4. What are some of the major features of the law that make the trust/foundation in your jurisdiction particularly attractive to investors?

Trusts are used for property ownership, securitisations and tax planning, amongst others. The instrument setting up the trust is drafted to cater for the specific needs of the investors and to ensure the utmost confidentiality for the investors. Malta provides for licensing of professional trustees, so investors can have the peace of mind that their assets are duly managed in the most professional manner. Moreover, the investor may appoint a person of his trust to act as a protector, with whom the trustee would need to consult and potentially attain the prior approval, before deciding on certain matters. Malta trusts offer an advantageous tax treatment. - where all the beneficiaries of the trust are not resident in Malta, and where all the income attributable to the trust does not arise in Malta, there are no tax implications which arise under Maltese law. Income attributable to a trust which is not distributed to the beneficiaries is taxed in the hands of the trustees at a rate of 35%.

Private foundations under Maltese law are vested with legal personality once registered.
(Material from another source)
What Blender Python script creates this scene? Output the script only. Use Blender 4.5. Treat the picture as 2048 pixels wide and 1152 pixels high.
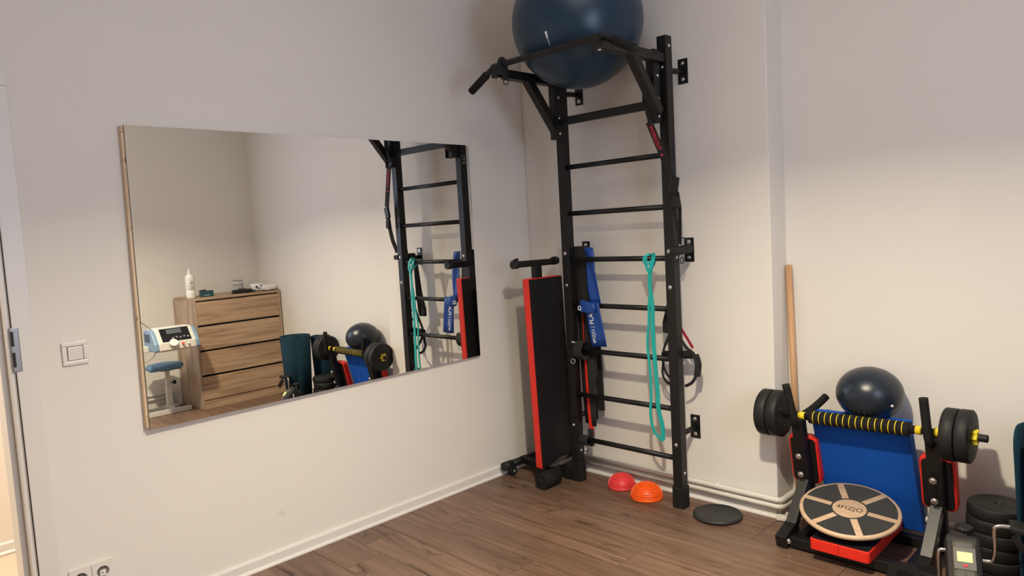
import bpy, bmesh, math, random
from mathutils import Vector, Matrix, Euler
for o in list(bpy.data.objects): bpy.data.objects.remove(o, do_unlink=True)
S = bpy.context.scene; COL = S.collection
PI = math.pi
# ------------------------------------------------------------------ camera
cd = bpy.data.cameras.new('camera'); cam = bpy.data.objects.new('camera', cd); COL.objects.link(cam)
cd.sensor_width = 36; cd.lens = 1435.37*36/2048; cd.clip_start = .02
cam.matrix_world = Matrix(((0.7114,-0.0176,0.7026,2.7773),(0.7006,0.0971,-0.7069,-2.9556),(-0.0558,0.9951,0.0814,1.3271),(0,0,0,1)))
S.camera = cam
# ------------------------------------------------------------------ world, lights, exposure
w = bpy.data.worlds.new('world'); S.world = w; w.use_nodes = True
w.node_tree.nodes['Background'].inputs[0].default_value = (.55,.68,.9,1)
w.node_tree.nodes['Background'].inputs[1].default_value = 1.0
S.view_settings.view_transform = 'Standard'; S.view_settings.look = 'None'
S.view_settings.gamma = 1; S.view_settings.use_curve_mapping = False
S.view_settings.exposure = 0.0
def light(name, kind, loc, energy, color, **k):
    l = bpy.data.lights.new(name, kind); o = bpy.data.objects.new(name, l); COL.objects.link(o)
    o.location = loc; l.energy = energy; l.color = color
    for a, v in k.items():
        if a == 'rot': o.rotation_euler = v
        else: setattr(l, a, v)
    return o
LX, LY, LZ = 1.92, -1.64, 2.22
light('pendant_light', 'AREA', (LX,LY,LZ), 56, (1.0,.86,.635), shape='DISK', size=.10, spread=math.radians(140))
light('ceiling_bounce_fill', 'AREA', (LX,LY,LZ+.16), 23, (1.0,.93,.86), shape='DISK', size=.3, rot=(PI,0,0))  # added upward fill for soft ambient off the ceiling, not a bulb
light('window_daylight', 'AREA', (3.60,-1.80,1.55), 22, (.64,.76,1.0), shape='RECTANGLE', size=1.1, size_y=.75, rot=(0,PI/2,0))
light('hallway_light', 'AREA', (-.62,-2.7,2.3), 42, (1.0,.90,.78), shape='RECTANGLE', size=.5, size_y=.8)
# ------------------------------------------------------------------ materials
def mat(name, color, rough=.5, metal=0, bump=0, bscale=60, var=0, vscale=8, spec=.5, coat=0, emit=0, trans=0, alpha=1):
    m = bpy.data.materials.new(name); m.use_nodes = True
    nt = m.node_tree; b = nt.nodes['Principled BSDF']
    b.inputs['Base Color'].default_value = (*color,1); b.inputs['Roughness'].default_value = rough
    b.inputs['Metallic'].default_value = metal; b.inputs['Specular IOR Level'].default_value = spec
    b.inputs['Coat Weight'].default_value = coat; b.inputs['Transmission Weight'].default_value = trans
    b.inputs['Alpha'].default_value = alpha
    if emit: b.inputs['Emission Color'].default_value = (*color,1); b.inputs['Emission Strength'].default_value = emit
    tc = nt.nodes.new('ShaderNodeTexCoord')
    if var:
        n = nt.nodes.new('ShaderNodeTexNoise'); n.inputs['Scale'].default_value = vscale; n.inputs['Detail'].default_value = 6
        r = nt.nodes.new('ShaderNodeMixRGB'); r.inputs[1].default_value = (*[c*(1-var) for c in color],1); r.inputs[2].default_value = (*[min(1,c*(1+var)) for c in color],1)
        nt.links.new(tc.outputs['Object'], n.inputs[0]); nt.links.new(n.outputs[0], r.inputs[0]); nt.links.new(r.outputs[0], b.inputs['Base Color'])
    if bump:
        n = nt.nodes.new('ShaderNodeTexNoise'); n.inputs['Scale'].default_value = bscale; n.inputs['Detail'].default_value = 4
        q = nt.nodes.new('ShaderNodeBump'); q.inputs['Strength'].default_value = bump; q.inputs['Distance'].default_value = .01
        nt.links.new(tc.outputs['Object'], n.inputs[0]); nt.links.new(n.outputs[0], q.inputs['Height']); nt.links.new(q.outputs[0], b.inputs['Normal'])
    return m
def wood(name, ramp, grain=(1,14,14), rough=.45, knots=False, rnd=0, bump=.15, scale=1.6):
    """wood with the grain along local X (scaled noise); ramp = list of (pos, rgb)"""
    m = bpy.data.materials.new(name); m.use_nodes = True; nt = m.node_tree; N = nt.nodes; L = nt.links
    b = N['Principled BSDF']; b.inputs['Roughness'].default_value = rough
    tc = N.new('ShaderNodeTexCoord'); mp = N.new('ShaderNodeMapping'); mp.inputs['Scale'].default_value = grain
    oi = N.new('ShaderNodeObjectInfo'); mu = N.new('ShaderNodeVectorMath'); mu.operation = 'ADD'
    sc = N.new('ShaderNodeMath'); sc.operation = 'MULTIPLY'; sc.inputs[1].default_value = 37.0
    L.new(oi.outputs['Random'], sc.inputs[0]); L.new(tc.outputs['Object'], mu.inputs[0]); L.new(sc.outputs[0], mu.inputs[1])
    L.new(mu.outputs[0], mp.inputs[0])
    n = N.new('ShaderNodeTexNoise'); n.inputs['Scale'].default_value = scale; n.inputs['Detail'].default_value = 9; n.inputs['Roughness'].default_value = .62; n.inputs['Distortion'].default_value = .9
    L.new(mp.outputs[0], n.inputs[0])
    cr = N.new('ShaderNodeValToRGB'); e = cr.color_ramp.elements
    while len(e) < len(ramp): e.new(.5)
    for i, (p, c) in enumerate(ramp): e[i].position = p; e[i].color = (*c,1)
    L.new(n.outputs[0], cr.inputs[0]); out = cr.outputs[0]
    if knots:
        mp2 = N.new('ShaderNodeMapping'); mp2.inputs['Scale'].default_value = (2.6,9,9); L.new(mu.outputs[0], mp2.inputs[0])
        n3 = N.new('ShaderNodeTexNoise'); n3.inputs['Scale'].default_value = 1.3; n3.inputs['Detail'].default_value = 7; n3.inputs['Distortion'].default_value = 1.6
        L.new(mp2.outputs[0], n3.inputs[0])
        c2 = N.new('ShaderNodeValToRGB'); c2.color_ramp.elements[0].position = .60; c2.color_ramp.elements[0].color = (1,1,1,1)
        c2.color_ramp.elements[1].position = .72; c2.color_ramp.elements[1].color = (.36,.30,.26,1)
        L.new(n3.outputs[0], c2.inputs[0])
        mx = N.new('ShaderNodeMixRGB'); mx.blend_type = 'MULTIPLY'; mx.inputs[0].default_value = 1
        L.new(out, mx.inputs[1]); L.new(c2.outputs[0], mx.inputs[2]); out = mx.outputs[0]
    if rnd:
        hs = N.new('ShaderNodeHueSaturation'); mr = N.new('ShaderNodeMapRange'); mr.inputs[3].default_value = 1-rnd; mr.inputs[4].default_value = 1+rnd
        L.new(oi.outputs['Random'], mr.inputs[0]); L.new(mr.outputs[0], hs.inputs['Value']); L.new(out, hs.inputs['Color']); out = hs.outputs[0]
    L.new(out, b.inputs['Base Color'])
    q = N.new('ShaderNodeBump'); q.inputs['Strength'].default_value = bump; q.inputs['Distance'].default_value = .002
    L.new(n.outputs[0], q.inputs['Height']); L.new(q.outputs[0], b.inputs['Normal'])
    return m
WALL = mat('wall_paint', (.77,.745,.70), .7, bump=.12, bscale=9, var=.012, vscale=2.5, spec=.25)
TRIM = mat('trim_paint', (.74,.72,.69), .35, bump=.05, bscale=30)
PIPEP = mat('pipe_paint', (.70,.68,.63), .35, bump=.35, bscale=45, var=.05, vscale=20)
PLASTIC = mat('white_plastic', (.76,.73,.70), .3)
SOCKHOLE = mat('dark_hole', (.01,.01,.01), .6)
GREYPL = mat('grey_plastic', (.25,.25,.25), .4)
METALB = mat('black_powder_coat', (.0062,.006,.006), .45, spec=.4, bump=.03, bscale=400)
METALG = mat('black_powder_coat_lit', (.030,.030,.029), .36, bump=.03, bscale=400)  # lighter copy of the black coat; reflected light put into the colour
FOAMB = mat('black_foam', (.008,.0075,.0075), .85, spec=.3, bump=.3, bscale=250)
RUBBERB = mat('black_rubber', (.0085,.0085,.0085), .6, spec=.4, bump=.05, bscale=150)
VINYLB = mat('black_vinyl', (.009,.008,.010), .5, spec=.35, bump=.07, bscale=220)
RED = mat('red_vinyl', (.74,.024,.010), .45, bump=.04, bscale=160)
CHROME = mat('zinc_bolt', (.72,.72,.72), .25, metal=1)
STEEL = mat('brushed_steel', (.6,.58,.56), .22, metal=1)
BLUEB = mat('blue_ball_vinyl', (.010,.034,.066), .33, var=.10, vscale=3, spec=.42, bump=.03, bscale=300)
NAVYB = mat('navy_ball_vinyl', (.012,.019,.032), .28, bump=.08, bscale=400)
BLUEF = mat('blue_foam', (.002,.080,.45), .8, spec=.3, bump=.05, bscale=300)
BLUEL = mat('blue_latex', (.004,.055,.30), .45, var=.08, vscale=12)
TEAL = mat('teal_latex', (.006,.40,.38), .45)
MATT = mat('dark_teal_foam', (.002,.022,.038), .85, bump=.08, bscale=300, spec=.25)
YEL = mat('yellow_plastic', (.80,.62,.02), .4)
WEB = mat('black_webbing', (.012,.012,.013), .8, bump=.4, bscale=500)
FABG = mat('charcoal_neoprene', (.016,.0155,.015), .85, bump=.3, bscale=200)
REDP = mat('red_print', (.65,.03,.05), .6)
DKRED = mat('dark_red_webbing', (.30,.01,.03), .7)
WHITEP = mat('white_print', (.70,.74,.78), .6)
PINK = mat('coral_red_rubber', (.74,.05,.055), .4)
ORANGE = mat('orange_rubber', (.84,.105,.004), .4)
DISK = mat('grey_rubber_disc', (.022,.0225,.0235), .5, bump=.07, bscale=120, var=.2, vscale=14)
GRIT = mat('grip_pad_charcoal', (.036,.036,.035), .8, bump=.5, bscale=500, var=.25, vscale=9)
CREAM = mat('cream_plastic', (.66,.64,.58), .35)
LBLUE = mat('light_blue_plastic', (.19,.30,.42), .4)
PANEL = mat('black_gloss_panel', (.01,.01,.012), .15)
SCREEN = mat('lcd_grey', (.10,.12,.13), .15)
LCD = mat('lcd_green', (.62,.76,.30), .3, emit=.25)
GOLD = mat('grey_bronze_plastic', (.06,.058,.048), .35)
TEALBOX = mat('teal_box_card', (.008,.06,.075), .4)
CLOTH = mat('white_cloth', (.75,.73,.70), .9, bump=.4, bscale=80)
CLEAR = mat('clear_plastic', (.92,.93,.93), .08, trans=.92)
LABELG = mat('grey_label', (.38,.37,.36), .5)
HALLF = mat('hall_floor_vinyl', (.62,.50,.36), .4)
HALLW = mat('hall_wall_paint', (.82,.76,.69), .7)
CEIL = mat('ceiling_paint', (.72,.70,.68), .8)
NICK = mat('nickel_strike', (.28,.28,.29), .35, metal=.8)
PEN = mat('blue_ink', (.03,.06,.35), .5)
GLASS = mat('window_glass', (.9,.95,1), .02, trans=1)
SHADE = mat('lamp_shade_metal', (.75,.72,.68), .5)
MIR = mat('mirror_silver', (.95,.95,.935), .0, metal=1)
PLANKM = wood('laminate_planks', [(.26,(.060,.033,.020)),(.42,(.135,.078,.050)),(.56,(.178,.106,.070)),(.74,(.240,.155,.108))], grain=(1.3,19,19), rough=.42, knots=True, rnd=.13)
OAK = wood('oak_laminate', [(.30,(.21,.132,.078)),(.46,(.37,.245,.153)),(.60,(.455,.318,.207)),(.75,(.55,.40,.275))], grain=(26,1.1,26), rough=.5, bump=.1, rnd=.04)
OAKV = wood('oak_laminate_upright', [(.30,(.25,.175,.12)),(.48,(.42,.31,.22)),(.60,(.50,.38,.28)),(.75,(.60,.47,.36))], grain=(12,12,1.1), rough=.5, bump=.1, rnd=.04)
PINE = wood('pine_batten', [(.3,(.52,.36,.20)),(.5,(.74,.56,.37)),(.7,(.80,.64,.45))], grain=(20,20,1.2), rough=.6, knots=True)
DOWEL = wood('dowel_wood', [(.3,(.44,.24,.11)),(.55,(.55,.32,.165)),(.8,(.62,.38,.21))], grain=(16,16,1), rough=.5)
PLY = wood('birch_plywood', [(.3,(.44,.29,.18)),(.55,(.58,.41,.27)),(.8,(.66,.49,.34))], grain=(1.5,16,16), rough=.5)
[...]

The investor would donate assets to the foundation, and administrators who manage the foundation. Malta provides for licensing of professional administrators, ensuring greater professionalism. A supervisory council may also be set to monitor the acts of the administrators. Foundations may be taxed under the same provisions as companies or trusts Should the foundation opt to be taxed as a trust, where all the beneficiaries of the foundation are not resident in Malta, and where all the income attributable to the trust does not arise in Malta, there are no tax implications which arise under Maltese law, provided that the administrators need to provide the Commissioner of Inland Revenue with a certificate that the beneficiaries benefiting from the foundation are all not resident in Malta.

5. Are there any recent developments in trust/foundation law in your jurisdiction that investors should be aware of?
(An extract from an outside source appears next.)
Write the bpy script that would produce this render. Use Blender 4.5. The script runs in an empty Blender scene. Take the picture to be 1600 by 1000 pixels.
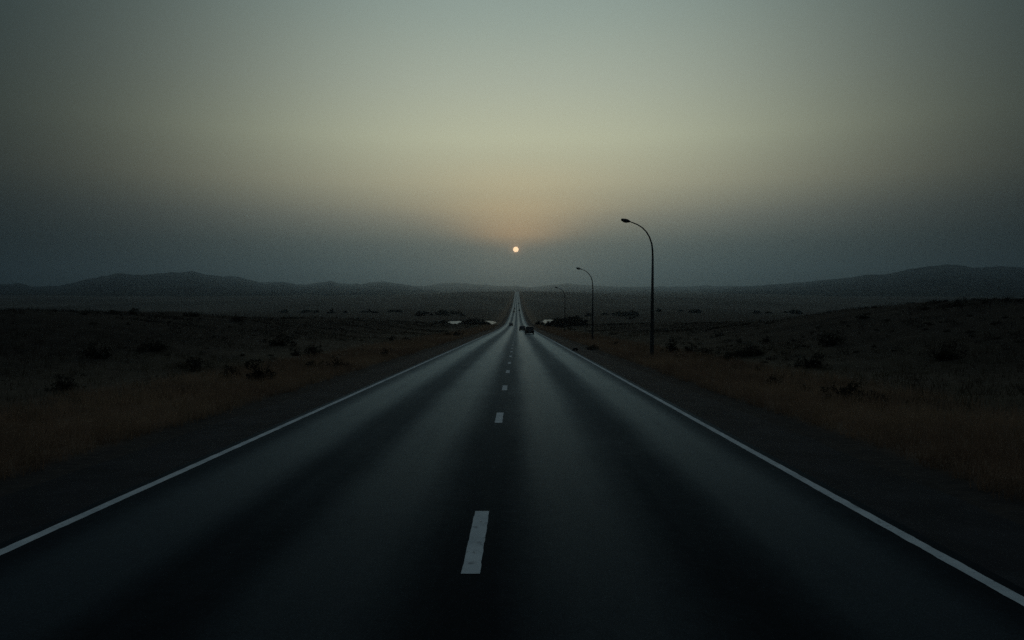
import bpy, bmesh, math, random
import numpy as np
from mathutils import Vector, Matrix

random.seed(7)
rng = np.random.default_rng(7)
SC = bpy.context.scene
COL = SC.collection

# ------------------------------------------------------------------ camera
F_PX, CX, HY = 1100.0, 808.0, 450.0          # focal length and vanishing point, on a 1600 x 1000 frame
CAM = Vector((0.58, 0.0, 2.73))
cam_data = bpy.data.cameras.new('camera')
cam_data.sensor_width = 36.0
cam_data.lens = 36.0 * F_PX / 1600.0
cam_data.clip_start = 0.1
cam_data.clip_end = 60000.0
cam = bpy.data.objects.new('camera', cam_data)
COL.objects.link(cam)
cam.location = CAM
cam.rotation_euler = (math.radians(90.0) - math.atan((500.0 - HY) / F_PX), 0.0, math.atan((CX - 800.0) / F_PX))
SC.camera = cam

# ------------------------------------------------------------------ sun, sky, exposure
SUN_EL = math.atan((HY - 390.0) / F_PX)
SUN_AZ = math.atan((806.0 - CX) / F_PX)       # from +Y towards +X


def s2l(c):
    c = c / 255.0
    return c / 12.92 if c <= 0.04045 else ((c + 0.055) / 1.055) ** 2.4


def lin(r, g, b):
    return (s2l(r), s2l(g), s2l(b), 1.0)


class NT:
    """small helper that writes node trees"""

    def __init__(self, tree):
        self.t = tree
        tree.nodes.clear()

    def n(self, kind, **kw):
        nd = self.t.nodes.new(kind)
        for k, v in kw.items():
            setattr(nd, k, v)
        return nd

    def put(self, sock, v):
        if isinstance(v, bpy.types.NodeSocket):
            self.t.links.new(v, sock)
        else:
            sock.default_value = v

    def math(self, op, a, b=None, c=None, clamp=False):
        nd = self.n('ShaderNodeMath', operation=op, use_clamp=clamp)
        self.put(nd.inputs[0], a)
        if b is not None:
            self.put(nd.inputs[1], b)
        if c is not None:
            self.put(nd.inputs[2], c)
        return nd.outputs[0]

    def remap(self, v, a, b, c=0.0, d=1.0, mode='SMOOTHSTEP'):
        nd = self.n('ShaderNodeMapRange', interpolation_type=mode)
        self.put(nd.inputs[0], v)
        nd.inputs[1].default_value, nd.inputs[2].default_value = a, b
        nd.inputs[3].default_value, nd.inputs[4].default_value = c, d
        return nd.outputs[0]

    def ramp(self, fac, stops, interp='LINEAR'):
        nd = self.n('ShaderNodeValToRGB')
        cr = nd.color_ramp
        cr.interpolation = interp
        while len(cr.elements) < len(stops):
            cr.elements.new(0.5)
        for el, (p, c) in zip(cr.elements, stops):
            el.position = p
            el.color = c
        self.put(nd.inputs[0], fac)
        return nd.outputs[0]

    def mix(self, fac, a, b, blend='MIX'):
        nd = self.n('ShaderNodeMix', data_type='RGBA', blend_type=blend)
        nd.clamp_result = False
        self.put(nd.inputs[0], fac)
        self.put(nd.inputs[6], a)
        self.put(nd.inputs[7], b)
        return nd.outputs[2]

    def noise(self, vec, scale, detail=4.0, rough=0.55, out=0):
        nd = self.n('ShaderNodeTexNoise')
        self.put(nd.inputs['Vector'], vec)
        nd.inputs['Scale'].default_value = scale
        nd.inputs['Detail'].default_value = detail
        nd.inputs['Roughness'].default_value = rough
        return nd.outputs[out]

    def mapping(self, vec, scale):
        nd = self.n('ShaderNodeMapping')
        self.put(nd.inputs[0], vec)
        nd.inputs['Scale'].default_value = scale
        return nd.outputs[0]

    def sep(self, vec):
        nd = self.n('ShaderNodeSeparateXYZ')
        self.put(nd.inputs[0], vec)
        return nd.outputs


world = bpy.data.worlds.new('World')
SC.world = world
world.use_nodes = True
W = NT(world.node_tree)
out = W.n('ShaderNodeOutputWorld')
bg = W.n('ShaderNodeBackground')
W.t.links.new(bg.outputs[0], out.inputs[0])
direction = W.n('ShaderNodeTexCoord').outputs['Generated']
dx, dy, dz = W.sep(direction)
el = W.math('MULTIPLY', W.math('ARCSINE', W.math('MAXIMUM', dz, 0.0)), 180.0 / math.pi)
az = W.math('MULTIPLY', W.math('ARCTAN2', dx, dy), 180.0 / math.pi)
daz = W.math('SUBTRACT', az, math.degrees(SUN_AZ))
gaz = W.math('SUBTRACT', daz, 1.0)
def ramp_over_elevation(stops):
    return W.ramp(W.math('DIVIDE', el, 90.0), [(e / 90.0, tuple(c) + (1.0,)) for e, c in stops])


GLOW = ramp_over_elevation([      # wide pale twilight glow, linear radiance
    (0.0, (0.055, 0.078, 0.074)), (2.0, (0.063, 0.086, 0.079)), (3.6, (0.094, 0.115, 0.102)), (5.7, (0.200, 0.210, 0.172)),
    (8.3, (0.400, 0.390, 0.270)), (11.8, (0.480, 0.498, 0.348)), (16, (0.390, 0.425, 0.332)), (21.3, (0.282, 0.332, 0.282)),
    (30, (0.150, 0.190, 0.180)), (45, (0.050, 0.066, 0.070)), (70, (0.0, 0.0, 0.0))])
adaz = W.math('ABSOLUTE', gaz)
fall = W.math('EXPONENT', W.math('MULTIPLY', W.math('POWER', W.math('DIVIDE', adaz, 25.0), 2.5), -1.0))
WARM = ramp_over_elevation([      # the orange low in front of the sun
    (0.0, (0.0, 0.0, 0.0)), (3.2, (0.004, 0.002, 0.0)), (5.0, (0.060, 0.034, 0.004)), (6.5, (0.105, 0.058, 0.006)),
    (8.3, (0.070, 0.034, 0.0)), (11.8, (0.030, 0.012, 0.0)), (20, (0.0, 0.0, 0.0))])
wfall = W.math('EXPONENT', W.math('MULTIPLY', W.math('MULTIPLY', daz, daz), -1.0 / (2 * 10.5 ** 2)))
CONE = ramp_over_elevation([      # and the narrow cone of it that reaches down to the disc
    (0.0, (0.0, 0.0, 0.0)), (2.5, (0.0, 0.0, 0.0)), (3.2, (0.060, 0.026, 0.004)), (4.3, (0.290, 0.128, 0.016)), (5.7, (0.205, 0.104, 0.016)),
    (7.5, (0.070, 0.036, 0.004)), (10.5, (0.0, 0.0, 0.0))])
cwid = W.remap(el, 2.5, 6.5, 1.5, 4.6, 'LINEAR')
crel = W.math('DIVIDE', daz, cwid)
cfall = W.math('EXPONENT', W.math('MULTIPLY', W.math('MULTIPLY', crel, crel), -0.5))
FLOOR = ramp_over_elevation([     # the rest of the darkening sky
    (0.0, (0.003, 0.0045, 0.0055)), (10, (0.011, 0.019, 0.019)), (20, (0.018, 0.032, 0.034)), (40, (0.056, 0.078, 0.094)), (90, (0.094, 0.126, 0.152))])
sky = W.mix(1.0, W.mix(1.0, GLOW, fall, 'MULTIPLY'), FLOOR, 'ADD')
sky = W.mix(1.0, sky, W.mix(1.0, WARM, wfall, 'MULTIPLY'), 'ADD')
sky = W.mix(1.0, sky, W.mix(1.0, CONE, cfall, 'MULTIPLY'), 'ADD')
# the physical sky adds its own faint share to the twilight
nish = W.n('ShaderNodeTexSky', sky_type='NISHITA')
nish.sun_disc = False
nish.sun_elevation = SUN_EL
nish.sun_rotation = SUN_AZ
nish.dust_density = 4.0
sky = W.mix(1.0, sky, W.mix(1.0, nish.outputs[0], (0.001, 0.001, 0.001, 1), 'MULTIPLY'), 'ADD')
# the sun seen through the dust: a disc and its narrow aureole
sun_dir = Vector((math.sin(SUN_AZ) * math.cos(SUN_EL), math.cos(SUN_AZ) * math.cos(SUN_EL), math.sin(SUN_EL)))
dist = W.n('ShaderNodeVectorMath', operation='DISTANCE')
W.t.links.new(direction, dist.inputs[0])
dist.inputs[1].default_value = sun_dir
ang = W.math('MULTIPLY', dist.outputs['Value'], 180.0 / math.pi)
disc = W.remap(ang, 0.19, 0.245, 1.0, 0.0)
aure = W.math('EXPONENT', W.math('MULTIPLY', W.math('MULTIPLY', ang, ang), -1.0 / (2 * 1.5 ** 2)))
halo = W.math('EXPONENT', W.math('MULTIPLY', ang, -1.0 / 0.22))
sky = W.mix(1.0, sky, W.mix(1.0, aure, (0.022, 0.012, 0.004, 1), 'MULTIPLY'), 'ADD')
sky = W.mix(1.0, sky, W.mix(1.0, halo, (0.55, 0.22, 0.06, 1), 'MULTIPLY'), 'ADD')
sky = W.mix(1.0, sky, W.mix(1.0, disc, (2.7, 1.8, 1.05, 1), 'MULTIPLY'), 'ADD')
W.t.links.new(sky, bg.inputs[0])
bg.inputs[1].default_value = 1.0

sun_data = bpy.data.lights.new('sun_lamp', 'SUN')
sun_data.energy = 0.012
sun_data.angle = math.radians(0.5)
sun_data.color = (1.0, 0.62, 0.34)
sun = bpy.data.objects.new('sun_lamp', sun_data)
COL.objects.link(sun)
sun.rotation_euler = (-sun_dir).to_track_quat('-Z', 'Y').to_euler()

SC.view_settings.view_transform = 'Standard'
SC.view_settings.look = 'None'
SC.view_settings.exposure = 0.0
SC.view_settings.gamma = 1.0
SC.view_settings.use_curve_mapping = False
SC.render.engine = 'CYCLES'
SC.cycles.max_bounces = 6
SC.cycles.diffuse_bounces = 2
SC.cycles.glossy_bounces = 2
SC.cycles.transmission_bounces = 3
SC.cycles.volume_bounces = 1
SC.cycles.transparent_max_bounces = 6
SC.cycles.use_denoising = False
SC.cycles.caustics_reflective = False
SC.cycles.caustics_refractive = False
SC.cycles.sample_clamp_indirect = 2.0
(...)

The Maltese legislation on Trusts and Trustees has recently been amended, providing a more flexible product to the benefit of investors. The perpetuity period applicable to a trust, which was previously 100 years, has been extended to 125 years. Moreover, Maltese legislation now provides that the settlor may reserve powers to ‘appoint, add or remove trustees, protector or beneficiaries’ and powers to appoint any ‘investment adviser or investment manager’ without effecting the validity of the trust or delaying the taking effect of the trust. This may provide the investor with further peace of mind as it does allow him to appoint people in his trust to carry out roles within the trust.

A recent development was the introduction of a light touch regime for ‘family trusts’. In case where a trustee is set up as a company whose objects and activities are limited to acting as trustee in relation to a specific settlor or settlors and providing administrative services in respect of a specific family trust or trusts, and which does not otherwise hold itself out as trustee to the public, and which does not act habitually as a trustee, the trustee need not attain a license from the MFSA to act as such, but simply register as a family trustee with the MFSA. The MFSA has also published in April of this year the rules relating to the trustees of such family trusts.  These PTC’s (Private Trust Companies) are required to register with the MFSA through a simpler process rather than a full authorisation process. An investor, therefore, who wishes to set up a trust but does not wish to appoint a professional trustee as the trustee of the trust, may opt to set up a company purposely to act as trustee for the specific family trust or trusts.